The advice from this American is to find a European solution. The first step is for European civil libertarians to work with their counterparts in countries like the US where these procedures are already in place to determine best practices and their threshold for compromise. Then security officials and civil libertarians should sit side-by-side in partnership to find a sustainable solution.
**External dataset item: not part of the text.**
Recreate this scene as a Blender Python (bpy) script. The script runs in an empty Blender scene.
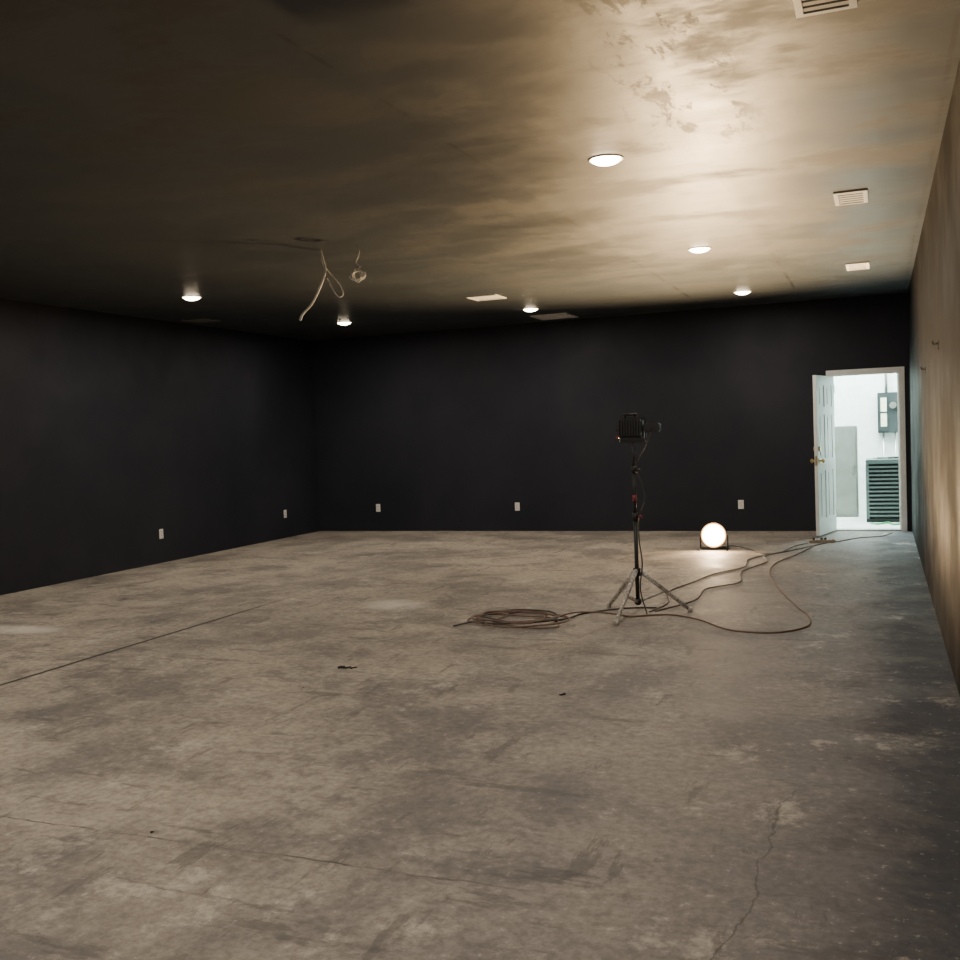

In an era of increasingly globalized threats, a global effort to protect civil liberties could lay a framework for security officials and civil libertarians to find a mutually agreeable foundation to effectively (and justly) address security threats. The news from late last month means that, if policy reform can be achieved, it will be complemented by closer partnerships within the EU, the combination of which will leave EU borders looking similarly secure to those in the US. Whether EU efforts include direct outreach to civil liberties influencers (or foreign counterparts such as US officials doing so on their behalf) remains to be seen, but the news out of Europe suggests moderate progress may be authorized this month. Ideally, it will happen quickly and will be ingrained into a privacy protection framework that will make the new era of stronger border security a more natural area for political support for generations to come.